Microstructure dependence of abrasive wear behavior in electrodeposited nanocrystalline Ni - P alloy

Abstract

Effect of microstructure on two-body abrasive wear behavior in electrodeposited Ni -4.4 mass% P alloy was investigated to obtain a clue to development of nanocrystalline materials with high wear resistance. The as-electrodeposited nanocrystalline Ni -4.4 mass% P alloy, which was in a supersaturated solid-solution, transformed into a dual phase alloy composed of Ni and Ni₃P grains as a result of the precipitation of Ni₃P phase by annealing. The Hall-Petch relationship between the hardness and average grain size was maintained in the annealed dual phase alloy specimens with average grain size ranging from 50 nm to 1230 nm.

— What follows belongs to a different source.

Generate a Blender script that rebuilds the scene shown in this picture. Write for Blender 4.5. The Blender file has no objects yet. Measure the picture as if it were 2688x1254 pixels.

The wear rate of the annealed specimens decreased with decreasing average grain size accompanied by hardening. The wear rate of the annealed specimens containing hard Ni₃P grains was lower than that of the as-electrodeposited specimen with the similar hardness. Although the very fine grain size induced smooth wear grooves, the conventional grain size induced rough wear grooves with turning of Ni phase. The hardness dependence of wear resistance in Ni -4.4 mass% P alloy specimens was weaker than that obtained in the case of pure metal specimens with different hardness.